Ama son kuşağın hayatında internet var şimdi. Onlar nasıl olacak bilemiyorum. “Acaba duyguyu mu yok ediyor,” diyorum. Okulda hep bilgi ve­rilir insana. Sen hiç, “Dört kere dört on altı eder,” dedikten sonra duygulanan çocuk gördün mü? “Seyhan, Cey­han, Akdeniz’e akar,” dedikten sonra duygulanır mısın? Duyguyu edebiyat yaratır, müzik yaratır, yani güzel sa­natlar yaratır. Bunu da çocuğa ne ve­rir? Çocuk her an bir resim sergisine gidemez, her an bir tiyatro oyununa gidemez. Ama her an yanında bir ki­tap bulundurabilir, açar okur.
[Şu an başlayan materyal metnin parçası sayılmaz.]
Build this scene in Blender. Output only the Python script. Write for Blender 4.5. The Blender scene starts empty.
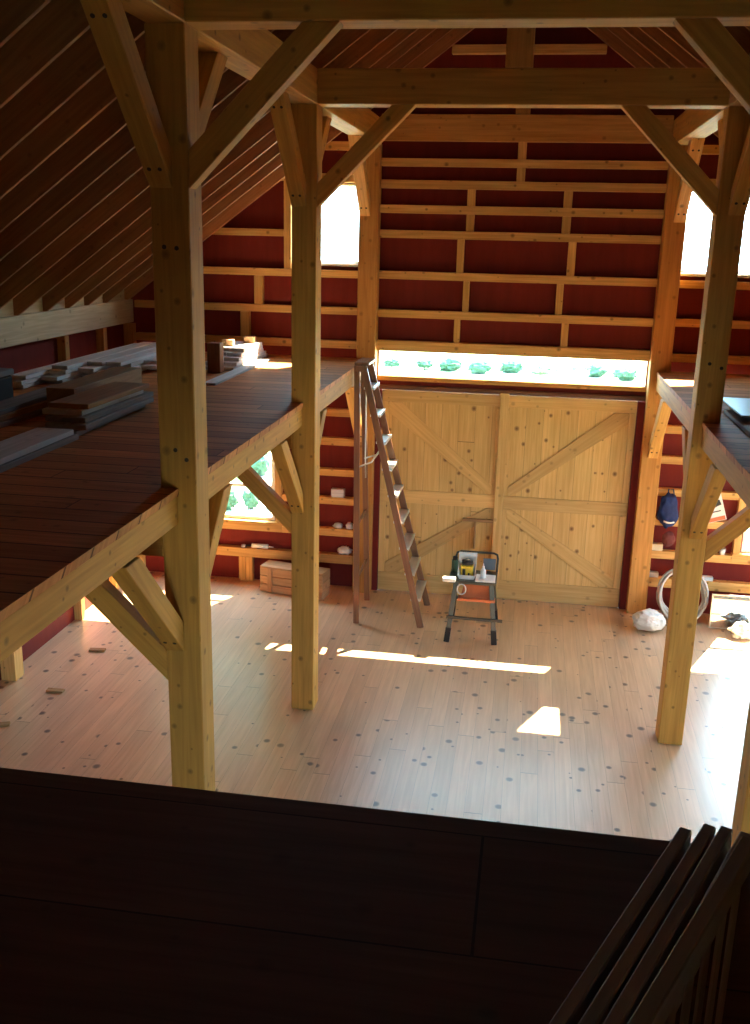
import bpy, bmesh, math, random
from mathutils import Vector, Matrix, noise
random.seed(7)
SC = bpy.context.scene
COL = SC.collection
V = Vector

# ------------------------------------------------------------------ materials
def new_mat(name):
    m = bpy.data.materials.new(name); m.use_nodes = True
    nt = m.node_tree; nt.nodes.clear()
    out = nt.nodes.new('ShaderNodeOutputMaterial')
    p = nt.nodes.new('ShaderNodeBsdfPrincipled')
    nt.links.new(p.outputs[0], out.inputs[0])
    return m, nt, p

def nd(nt, t, **k):
    n = nt.nodes.new(t)
    for a, b in k.items():
        setattr(n, a, b)
    return n

def mth(nt, op, a, b=None, clamp=False):
    n = nd(nt, 'ShaderNodeMath', operation=op, use_clamp=clamp)
    for i, x in enumerate((a, b)):
        if x is None: continue
        if isinstance(x, (int, float)): n.inputs[i].default_value = x
        else: nt.links.new(x, n.inputs[i])
    return n.outputs[0]

def mixc(nt, f, a, b, mode='MIX'):
    n = nd(nt, 'ShaderNodeMix', data_type='RGBA', blend_type=mode)
    for s, x in ((0, f), (6, a), (7, b)):
        if isinstance(x, (int, float)): n.inputs[s].default_value = x
        elif isinstance(x, tuple): n.inputs[s].default_value = (*x, 1) if len(x) == 3 else x
        else: nt.links.new(x, n.inputs[s])
    return n.outputs[2]

def wood(name, dark, light, rough=0.6, knots=0.7, width=None, length=3.2, gap=0.012, tint=0.16, knot_col=None, bump=0.15, spec=0.3, ksize=0.62):
    """grained wood on UV (u along the grain, metres); width: rows of boards across v."""
    m, nt, p = new_mat(name)
    L = nt.links
    uv = nd(nt, 'ShaderNodeUVMap'); sep = nd(nt, 'ShaderNodeSeparateXYZ'); L.new(uv.outputs[0], sep.inputs[0])
    u, v = sep.outputs[0], sep.outputs[1]
    rnd = nd(nt, 'ShaderNodeObjectInfo').outputs['Random']
    if width:
        vi = mth(nt, 'DIVIDE', v, width)
        row = mth(nt, 'FLOOR', vi); fr = mth(nt, 'FRACT', vi)
        w1 = nd(nt, 'ShaderNodeTexWhiteNoise', noise_dimensions='1D'); L.new(row, w1.inputs['W'])
        ui = mth(nt, 'DIVIDE', mth(nt, 'ADD', u, mth(nt, 'MULTIPLY', w1.outputs[0], 9.0)), length)
        ur = mth(nt, 'FLOOR', ui); uf = mth(nt, 'FRACT', ui)
        idn = mth(nt, 'ADD', mth(nt, 'MULTIPLY', row, 7.31), mth(nt, 'MULTIPLY', ur, 3.77))
        w2 = nd(nt, 'ShaderNodeTexWhiteNoise', noise_dimensions='1D'); L.new(idn, w2.inputs['W'])
        bid = w2.outputs[0]
        g1 = mth(nt, 'LESS_THAN', fr, gap); g2 = mth(nt, 'LESS_THAN', uf, 0.0065 / length)
        g = mth(nt, 'MAXIMUM', g1, g2)
    else:
        bid = rnd; g = None
    off = mth(nt, 'MULTIPLY', bid, 53.0)
    cv = nd(nt, 'ShaderNodeCombineXYZ')
    L.new(mth(nt, 'MULTIPLY', u, 1.1), cv.inputs[0]); L.new(mth(nt, 'MULTIPLY', v, 22.0), cv.inputs[1]); L.new(off, cv.inputs[2])
    n1 = nd(nt, 'ShaderNodeTexNoise'); n1.inputs['Scale'].default_value = 1.6; n1.inputs['Detail'].default_value = 5; n1.inputs['Distortion'].default_value = 0.6
    L.new(cv.outputs[0], n1.inputs['Vector'])
    rmp = nd(nt, 'ShaderNodeValToRGB'); rmp.color_ramp.elements[0].position = 0.3; rmp.color_ramp.elements[1].position = 0.68
    rmp.color_ramp.elements[0].color = (*dark, 1); rmp.color_ramp.elements[1].color = (*light, 1)
    L.new(n1.outputs[0], rmp.inputs[0])
    c = rmp.outputs[0]
    # broad tone changes along the piece
    cv2 = nd(nt, 'ShaderNodeCombineXYZ')
    L.new(mth(nt, 'MULTIPLY', u, 1.3), cv2.inputs[0]); L.new(mth(nt, 'MULTIPLY', v, 3.0), cv2.inputs[1]); L.new(off, cv2.inputs[2])
    n2 = nd(nt, 'ShaderNodeTexNoise'); n2.inputs['Scale'].default_value = 1.0; n2.inputs['Detail'].default_value = 2
    L.new(cv2.outputs[0], n2.inputs['Vector'])
    c = mixc(nt, mth(nt, 'MULTIPLY', mth(nt, 'SUBTRACT', n2.outputs[0], 0.42, True), 1.1, True), c, tuple(0.72 * x for x in dark))
    # board to board tint
    tv = mth(nt, 'ADD', 1.0 - tint, mth(nt, 'MULTIPLY', bid, 2 * tint))
    cm = nd(nt, 'ShaderNodeCombineXYZ')
    for i in range(3): L.new(tv, cm.inputs[i])
    c = mixc(nt, 1.0, c, cm.outputs[0], 'MULTIPLY')
    if knots:
        cv3 = nd(nt, 'ShaderNodeCombineXYZ')
        L.new(mth(nt, 'ADD', mth(nt, 'MULTIPLY', u, 4.2 / ksize), off), cv3.inputs[0]); L.new(mth(nt, 'MULTIPLY', v, 4.6 / ksize), cv3.inputs[1])
        vo = nd(nt, 'ShaderNodeTexVoronoi', voronoi_dimensions='2D'); vo.inputs['Scale'].default_value = 1.0; vo.inputs['Randomness'].default_value = 1.0
        L.new(cv3.outputs[0], vo.inputs['Vector'])
        w3 = nd(nt, 'ShaderNodeTexWhiteNoise', noise_dimensions='3D'); L.new(vo.outputs['Position'], w3.inputs['Vector'])
        on = mth(nt, 'GREATER_THAN', w3.outputs[0], 0.60)
        rad = mth(nt, 'MULTIPLY', mth(nt, 'SUBTRACT', w3.outputs[0], 0.48), 0.38)
        k = mth(nt, 'SUBTRACT', 1.0, mth(nt, 'DIVIDE', vo.outputs['Distance'], rad), True)
        k = mth(nt, 'MULTIPLY', mth(nt, 'MULTIPLY', mth(nt, 'POWER', k, 0.6), on), knots, True)
        c = mixc(nt, k, c, knot_col or tuple(0.3 * x for x in dark))
    if g is not None:
        c = mixc(nt, mth(nt, 'MULTIPLY', g, 0.88), c, tuple(0.2 * x for x in dark))
    L.new(c, p.inputs['Base Color'])
    p.inputs['Roughness'].default_value = rough
    p.inputs['Specular IOR Level'].default_value = spec
    b = nd(nt, 'ShaderNodeBump'); b.inputs['Strength'].default_value = bump; b.inputs['Distance'].default_value = 0.004
    h = n1.outputs[0]
    if g is not None: h = mth(nt, 'SUBTRACT', h, mth(nt, 'MULTIPLY', g, 2.0))
    L.new(h, b.inputs['Height']); L.new(b.outputs[0], p.inputs['Normal'])
    return m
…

Onunla duygulanır, onunla etkilenir.

Şunun altını çizerek söylüyorum: Beş kitap okuyan çocuk şiddete bulaş­maz. İnternet kuşağı geliyor şimdi. Bü­tün kuşkum şu; internette vakit harca­yan, o şiddet oyunlarını oynayan bu çocuklar o beş kitabı okuyacaklar mı?

Biz de İyi Kitap vesilesiyle çocukları iyi kitaplarla buluşturma der­dindeyiz. Siz İyi Kitap’ı nasıl buluyorsunuz?
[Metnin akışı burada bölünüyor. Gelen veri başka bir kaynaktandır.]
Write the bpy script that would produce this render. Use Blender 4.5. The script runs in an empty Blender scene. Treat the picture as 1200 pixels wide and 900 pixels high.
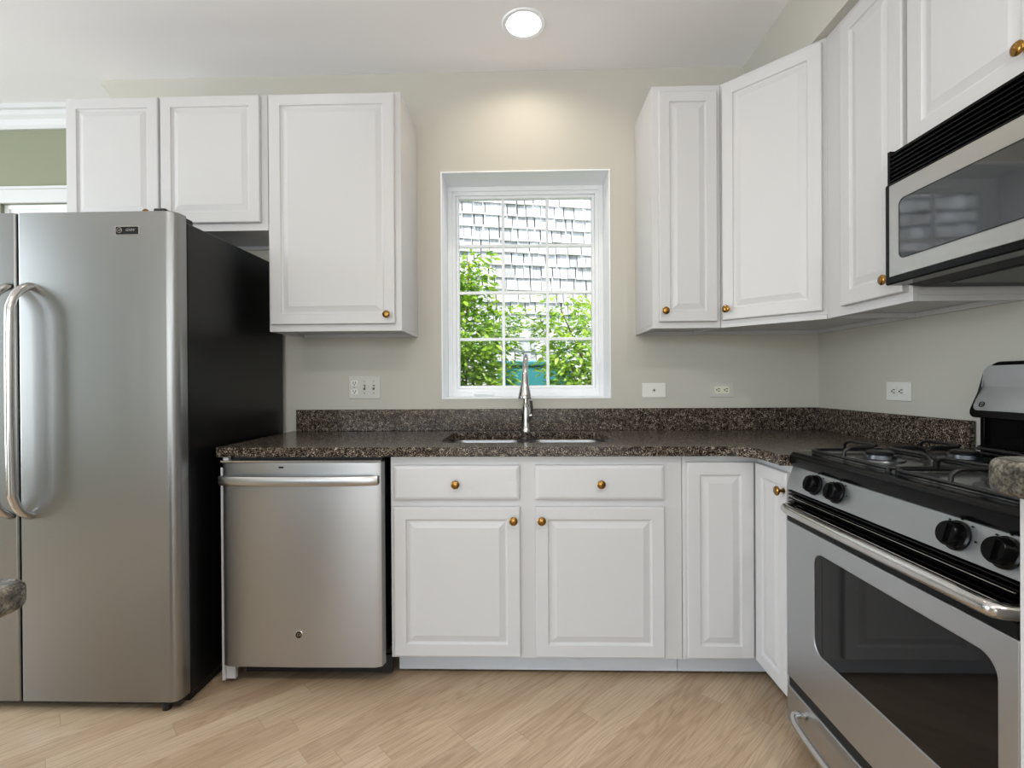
import bpy, bmesh, math, random
from mathutils import Vector, Matrix, noise
random.seed(7)
PI = math.pi
scn = bpy.context.scene
COL = scn.collection

# ------------------------------------------------------------------ camera
cam_d = bpy.data.cameras.new('camera'); cam = bpy.data.objects.new('camera', cam_d); COL.objects.link(cam)
cam_d.sensor_width = 36.0; cam_d.sensor_fit = 'HORIZONTAL'
cam_d.lens = 579.34 / 1200 * 36.0
cam_d.clip_start = .02; cam_d.clip_end = 200
yaw, roll, pitch = .0252, -.0062, -.0041
F = Vector((-math.sin(yaw) * math.cos(pitch), math.cos(yaw) * math.cos(pitch), math.sin(pitch)))
R0 = Vector((math.cos(yaw), math.sin(yaw), 0)); U0 = R0.cross(F)
Rv = math.cos(roll) * R0 + math.sin(roll) * U0; Uv = -math.sin(roll) * R0 + math.cos(roll) * U0
M = Matrix((Rv, Uv, -F)).transposed().to_4x4(); M.translation = Vector((0, -2.4825, 1.1481))
cam.matrix_world = M
scn.camera = cam

# ------------------------------------------------------------------ colour management
vs = scn.view_settings
vs.view_transform = 'Standard'; vs.look = 'None'; vs.exposure = -0.06; vs.gamma = 1.0
try: vs.use_curve_mapping = False
except Exception: pass

# ------------------------------------------------------------------ world and lights
w = bpy.data.worlds.new('world'); scn.world = w; w.use_nodes = True
nt = w.node_tree; bg = nt.nodes['Background']
sky = nt.nodes.new('ShaderNodeTexSky'); sky.sky_type = 'NISHITA'; sky.sun_disc = False
sky.sun_elevation = math.radians(50); sky.sun_rotation = math.radians(200)
nt.links.new(sky.outputs[0], bg.inputs[0]); bg.inputs[1].default_value = .38

def lamp(name, kind, loc, target, energy, color, **kw):
    d = bpy.data.lights.new(name, kind); o = bpy.data.objects.new(name, d); COL.objects.link(o)
    o.location = loc
    o.rotation_euler = (Vector(target) - Vector(loc)).to_track_quat('-Z', 'Y').to_euler()
    d.energy = energy; d.color = color
    for k, v in kw.items(): setattr(d, k, v)
    return o
lamp('sunlight', 'SUN', (1.4, -2.2, 12), (0, 3.2, 1.0), 7.5, (1, .97, .92), angle=math.radians(3))
# fill lamps added in the assumed rear and left window openings
lamp('rear_fill_light', 'AREA', (-1.1, -5.85, 1.25), (-1.1, 0, 1.6), 62, (.82, .92, 1), shape='RECTANGLE', size=4.7, size_y=2.2)
lamp('side_fill_light', 'AREA', (-4.35, -1.75, 1.5), (1, -1.5, 1.3), 84, (.84, .93, 1), shape='RECTANGLE', size=1.6, size_y=1.9)
CANS_AND_FILL = [(.006, -.325, 2.8), (-1.05, -.80, .5), (.45, -.80, .5), (-1.1, -2.9, 14), (.9, -2.9, 17)]  # sink can, two inferred cans, then two lamps added for brightness
# added uplight behind the camera, brightens the ceiling
lamp('ceiling_fill_light', 'AREA', (.0, -2.75, 1.75), (.05, -2.2, 2.7), 12, (.97, .98, 1), shape='DISK', size=.5)

# ------------------------------------------------------------------ materials
def lin(c):
    return tuple(((v / 255) / 12.92 if v / 255 <= .04045 else ((v / 255 + .055) / 1.055) ** 2.4) for v in c) + (1,)
def mat(name, col=(200, 200, 200), rough=.5, metal=0., bump=0., bscale=50., **kw):
    m = bpy.data.materials.new(name); m.use_nodes = True
    b = m.node_tree.nodes['Principled BSDF']
    b.inputs['Base Color'].default_value = lin(col); b.inputs['Roughness'].default_value = rough
    b.inputs['Metallic'].default_value = metal
    for k, v in kw.items(): b.inputs[k].default_value = v
    N = m.node_tree.nodes; L = m.node_tree.links
    if bump:
        tc = N.new('ShaderNodeTexCoord'); n = N.new('ShaderNodeTexNoise'); n.inputs['Scale'].default_value = bscale
        n.inputs['Detail'].default_value = 4
        bp = N.new('ShaderNodeBump'); bp.inputs['Strength'].default_value = bump; bp.inputs['Distance'].default_value = .002
        L.new(tc.outputs['Object'], n.inputs['Vector']); L.new(n.outputs['Fac'], bp.inputs['Height']); L.new(bp.outputs[0], b.inputs['Normal'])
    return m
def ramp(N, stops, interp='LINEAR'):
    r = N.new('ShaderNodeValToRGB'); r.color_ramp.interpolation = interp
    e = r.color_ramp.elements
    while len(e) < len(stops): e.new(.5)
    for i, (p, c) in enumerate(stops): e[i].position = p; e[i].color = lin(c)
    return r
def mapping(N, L, scale=(1, 1, 1), rot=(0, 0, 0), src='Object'):
    tc = N.new('ShaderNodeTexCoord'); mp = N.new('ShaderNodeMapping')
    mp.inputs['Scale'].default_value = scale; mp.inputs['Rotation'].default_value = rot
    L.new(tc.outputs[src], mp.inputs['Vector']); return mp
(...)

Evet, derginizi okuyorum. Çok be­ğeniyorum ve takdir ediyorum. İyiy­le kötüyü birbirinden ayırmak için, iyi kitapla kötü kitabı birbirinden ayır­mak için, böyle yayınlara ihtiyaç var. Dopdolu ve keyifli bir dergi olmuş. Hepinizin, emek veren herkesin elle­rine sağlık.

İyi kitapla kötü kitabı birbirin­den ayırmaktan söz ettiniz. Sizin için “iyi kitap” nedir?

Bir kez dili iyi olmalı. Dil benim için çok önemli. Ben bir gülmece ya­pıtıyla Türk Dil Kurumu ödülü al­dım. O güne kadar gülmeceyi edebi­yattan sayıyorlar mıydı, bilmiyorum. Ama o gün saydılar. Her şeyden önce dil önemli benim için. Öz Türkçe me­selesinden söz etmiyorum bakın. Ama o dili iyi kullanmak, o dilin kıvraklığı­na sahip çıkmak, her şeyi yerli yerinde kullanabilmek çok önemli.

Sonra sırtını edebiyata yaslamak. Ne yazık ki gençlik romanlarımızın çoğunda bu yok. Gençlik romanları­mızın çoğu bugün iyi değil kötü kitap. Çocuklarımıza, gençlerimize edebiyat vermeliyiz ki, onlar da düş kursunlar biraz, hayal etsinler.

*”İyi Kitap”, Nisan 2011 sayısında yayımlanmıştır.